- What the task requires -
Which lines hold the word "pixels"? Copy each of them.

- Given information -
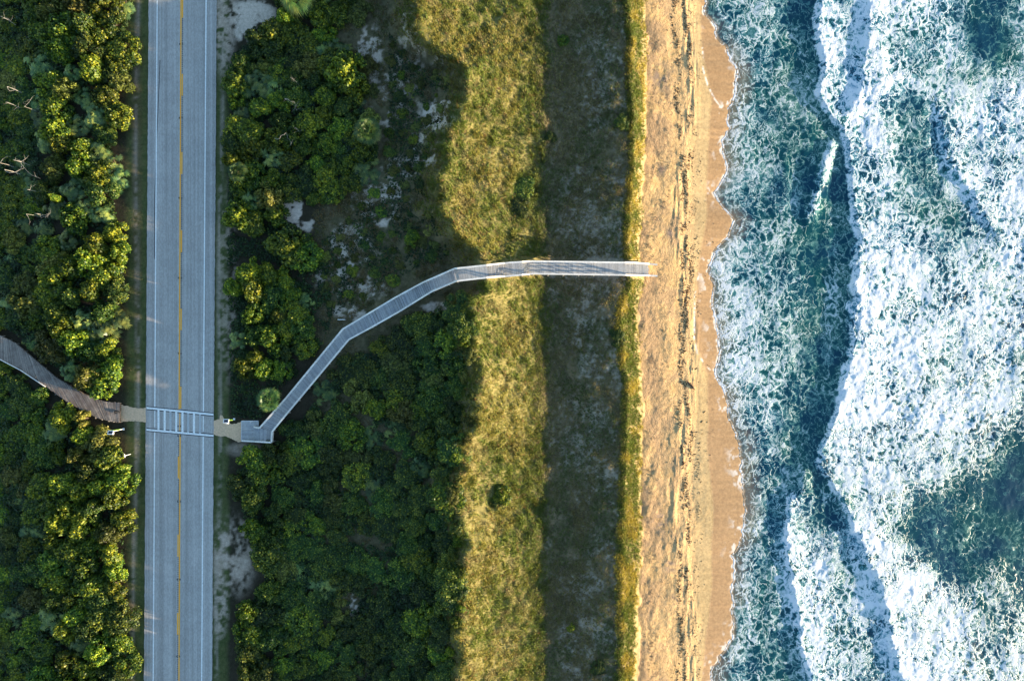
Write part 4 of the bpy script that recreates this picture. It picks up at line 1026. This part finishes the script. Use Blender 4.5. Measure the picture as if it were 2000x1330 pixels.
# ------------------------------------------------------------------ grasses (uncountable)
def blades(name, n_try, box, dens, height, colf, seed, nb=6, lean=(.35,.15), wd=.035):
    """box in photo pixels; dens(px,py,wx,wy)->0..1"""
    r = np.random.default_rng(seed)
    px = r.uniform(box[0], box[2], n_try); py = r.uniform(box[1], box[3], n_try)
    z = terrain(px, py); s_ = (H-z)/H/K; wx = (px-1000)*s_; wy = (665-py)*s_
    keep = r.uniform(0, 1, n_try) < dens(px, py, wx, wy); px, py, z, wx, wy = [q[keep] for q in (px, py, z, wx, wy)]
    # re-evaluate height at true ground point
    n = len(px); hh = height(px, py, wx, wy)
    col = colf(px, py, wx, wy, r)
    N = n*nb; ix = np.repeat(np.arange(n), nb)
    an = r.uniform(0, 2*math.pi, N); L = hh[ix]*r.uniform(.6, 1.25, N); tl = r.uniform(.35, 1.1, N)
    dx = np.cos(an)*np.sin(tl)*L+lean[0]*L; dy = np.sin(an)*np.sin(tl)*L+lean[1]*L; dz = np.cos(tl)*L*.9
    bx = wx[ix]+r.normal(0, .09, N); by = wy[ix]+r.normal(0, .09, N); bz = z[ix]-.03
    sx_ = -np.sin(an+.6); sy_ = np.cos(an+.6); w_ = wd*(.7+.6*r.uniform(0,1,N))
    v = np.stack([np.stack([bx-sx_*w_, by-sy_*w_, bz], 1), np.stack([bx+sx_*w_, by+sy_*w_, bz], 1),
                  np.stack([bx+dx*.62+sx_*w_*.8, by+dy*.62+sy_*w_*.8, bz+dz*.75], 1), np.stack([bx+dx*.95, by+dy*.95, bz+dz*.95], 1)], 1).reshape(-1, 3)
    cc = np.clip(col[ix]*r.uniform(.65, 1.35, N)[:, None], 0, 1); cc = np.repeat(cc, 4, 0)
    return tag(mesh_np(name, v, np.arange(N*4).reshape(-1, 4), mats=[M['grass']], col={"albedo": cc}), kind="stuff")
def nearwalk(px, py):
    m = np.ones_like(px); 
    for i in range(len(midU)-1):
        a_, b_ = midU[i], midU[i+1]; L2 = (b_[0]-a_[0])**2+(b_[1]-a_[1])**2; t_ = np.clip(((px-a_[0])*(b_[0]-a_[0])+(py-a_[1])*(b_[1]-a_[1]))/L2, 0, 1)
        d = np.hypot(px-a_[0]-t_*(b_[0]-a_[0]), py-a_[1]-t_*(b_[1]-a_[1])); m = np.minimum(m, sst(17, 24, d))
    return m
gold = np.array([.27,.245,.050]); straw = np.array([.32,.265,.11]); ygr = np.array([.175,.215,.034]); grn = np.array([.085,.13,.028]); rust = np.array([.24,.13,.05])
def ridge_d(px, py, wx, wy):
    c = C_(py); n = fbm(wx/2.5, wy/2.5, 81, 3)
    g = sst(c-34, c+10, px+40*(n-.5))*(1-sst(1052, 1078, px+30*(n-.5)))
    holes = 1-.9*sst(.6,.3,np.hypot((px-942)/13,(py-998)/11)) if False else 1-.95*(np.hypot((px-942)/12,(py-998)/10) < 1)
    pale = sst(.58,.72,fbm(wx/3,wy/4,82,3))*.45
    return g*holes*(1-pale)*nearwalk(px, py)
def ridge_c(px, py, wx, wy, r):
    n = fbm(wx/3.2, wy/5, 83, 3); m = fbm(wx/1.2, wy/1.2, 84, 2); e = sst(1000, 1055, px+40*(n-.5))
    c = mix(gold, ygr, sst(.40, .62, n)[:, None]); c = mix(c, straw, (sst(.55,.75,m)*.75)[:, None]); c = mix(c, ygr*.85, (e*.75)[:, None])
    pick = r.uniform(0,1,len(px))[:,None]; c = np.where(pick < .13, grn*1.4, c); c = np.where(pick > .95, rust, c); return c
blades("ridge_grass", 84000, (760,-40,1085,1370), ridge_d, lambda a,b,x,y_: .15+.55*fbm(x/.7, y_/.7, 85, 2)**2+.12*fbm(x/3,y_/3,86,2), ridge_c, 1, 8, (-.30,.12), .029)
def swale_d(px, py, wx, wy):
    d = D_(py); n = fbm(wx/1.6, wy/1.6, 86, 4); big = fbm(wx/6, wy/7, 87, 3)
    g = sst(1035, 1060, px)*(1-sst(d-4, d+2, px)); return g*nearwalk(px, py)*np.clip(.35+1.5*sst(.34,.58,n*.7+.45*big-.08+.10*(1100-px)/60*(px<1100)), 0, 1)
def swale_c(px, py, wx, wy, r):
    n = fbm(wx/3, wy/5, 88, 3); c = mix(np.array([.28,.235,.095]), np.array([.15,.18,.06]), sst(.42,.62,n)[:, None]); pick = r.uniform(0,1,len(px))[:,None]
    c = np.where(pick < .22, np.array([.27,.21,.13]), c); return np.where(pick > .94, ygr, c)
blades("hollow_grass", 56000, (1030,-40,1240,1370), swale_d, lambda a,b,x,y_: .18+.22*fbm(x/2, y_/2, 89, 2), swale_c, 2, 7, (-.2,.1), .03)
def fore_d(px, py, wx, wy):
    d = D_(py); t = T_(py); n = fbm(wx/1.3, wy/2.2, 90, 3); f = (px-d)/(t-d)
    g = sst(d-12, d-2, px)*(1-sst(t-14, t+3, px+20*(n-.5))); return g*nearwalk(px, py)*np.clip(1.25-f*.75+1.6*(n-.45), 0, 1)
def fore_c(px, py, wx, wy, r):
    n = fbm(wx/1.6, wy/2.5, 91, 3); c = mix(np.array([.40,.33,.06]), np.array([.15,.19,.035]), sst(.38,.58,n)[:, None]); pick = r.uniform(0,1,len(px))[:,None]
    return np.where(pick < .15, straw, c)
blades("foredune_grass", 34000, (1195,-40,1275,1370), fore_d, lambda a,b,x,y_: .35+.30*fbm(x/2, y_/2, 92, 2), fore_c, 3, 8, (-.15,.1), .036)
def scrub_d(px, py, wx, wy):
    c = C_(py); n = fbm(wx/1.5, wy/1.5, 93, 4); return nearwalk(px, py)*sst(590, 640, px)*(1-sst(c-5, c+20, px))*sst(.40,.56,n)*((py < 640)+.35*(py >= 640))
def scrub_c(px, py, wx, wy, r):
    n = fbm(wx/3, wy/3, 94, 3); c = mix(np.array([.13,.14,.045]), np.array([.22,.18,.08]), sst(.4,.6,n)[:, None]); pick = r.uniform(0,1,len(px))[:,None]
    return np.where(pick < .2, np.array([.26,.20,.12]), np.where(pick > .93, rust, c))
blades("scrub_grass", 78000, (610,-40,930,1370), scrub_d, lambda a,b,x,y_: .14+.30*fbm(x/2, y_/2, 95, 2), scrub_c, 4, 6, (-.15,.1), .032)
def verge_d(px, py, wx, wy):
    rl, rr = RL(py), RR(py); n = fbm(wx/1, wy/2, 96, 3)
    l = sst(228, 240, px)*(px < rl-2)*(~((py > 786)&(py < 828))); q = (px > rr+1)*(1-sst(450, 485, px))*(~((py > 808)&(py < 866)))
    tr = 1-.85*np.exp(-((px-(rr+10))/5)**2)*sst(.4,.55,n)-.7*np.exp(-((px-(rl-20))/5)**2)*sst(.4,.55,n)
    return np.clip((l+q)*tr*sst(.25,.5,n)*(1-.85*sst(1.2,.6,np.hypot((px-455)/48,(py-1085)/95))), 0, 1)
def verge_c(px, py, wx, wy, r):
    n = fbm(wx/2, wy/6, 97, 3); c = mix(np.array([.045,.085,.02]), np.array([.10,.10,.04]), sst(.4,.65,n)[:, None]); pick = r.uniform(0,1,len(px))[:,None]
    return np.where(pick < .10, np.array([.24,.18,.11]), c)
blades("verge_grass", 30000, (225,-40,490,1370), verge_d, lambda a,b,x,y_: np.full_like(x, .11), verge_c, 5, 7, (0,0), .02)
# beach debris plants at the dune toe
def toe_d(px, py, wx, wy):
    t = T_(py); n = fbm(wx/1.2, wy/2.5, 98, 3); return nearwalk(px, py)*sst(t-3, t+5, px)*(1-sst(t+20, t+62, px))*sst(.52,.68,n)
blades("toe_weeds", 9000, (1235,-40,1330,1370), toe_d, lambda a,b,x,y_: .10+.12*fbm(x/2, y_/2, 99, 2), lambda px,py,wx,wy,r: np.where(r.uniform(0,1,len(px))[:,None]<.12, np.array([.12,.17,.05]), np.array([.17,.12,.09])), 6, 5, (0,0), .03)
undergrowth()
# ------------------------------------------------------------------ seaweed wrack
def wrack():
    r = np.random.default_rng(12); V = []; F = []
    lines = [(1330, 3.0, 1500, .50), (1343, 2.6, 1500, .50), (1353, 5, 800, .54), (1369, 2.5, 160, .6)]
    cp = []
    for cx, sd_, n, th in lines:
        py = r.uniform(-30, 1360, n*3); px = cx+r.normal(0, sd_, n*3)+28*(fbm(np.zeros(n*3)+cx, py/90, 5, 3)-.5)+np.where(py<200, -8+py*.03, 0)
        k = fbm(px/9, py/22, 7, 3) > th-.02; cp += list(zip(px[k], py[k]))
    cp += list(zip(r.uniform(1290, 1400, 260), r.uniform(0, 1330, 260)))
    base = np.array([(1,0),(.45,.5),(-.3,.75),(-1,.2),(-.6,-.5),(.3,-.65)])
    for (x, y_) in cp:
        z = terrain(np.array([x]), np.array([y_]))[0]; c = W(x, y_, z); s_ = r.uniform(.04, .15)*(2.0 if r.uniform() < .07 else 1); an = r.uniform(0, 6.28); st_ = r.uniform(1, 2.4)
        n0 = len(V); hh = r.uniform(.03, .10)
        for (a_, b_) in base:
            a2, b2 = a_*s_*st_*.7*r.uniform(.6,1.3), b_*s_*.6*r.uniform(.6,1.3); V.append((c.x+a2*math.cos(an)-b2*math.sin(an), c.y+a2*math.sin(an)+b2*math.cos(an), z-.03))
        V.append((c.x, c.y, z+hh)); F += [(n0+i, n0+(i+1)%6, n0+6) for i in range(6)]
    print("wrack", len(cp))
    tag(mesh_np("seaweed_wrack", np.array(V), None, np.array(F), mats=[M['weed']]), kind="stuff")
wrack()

- Exercise answer -
Write part 4 of the bpy script that recreates this picture. It picks up at line 1026. This part finishes the script. Use Blender 4.5. Measure the picture as if it were 2000x1330 pixels.
    """box in photo pixels; dens(px,py,wx,wy)->0..1"""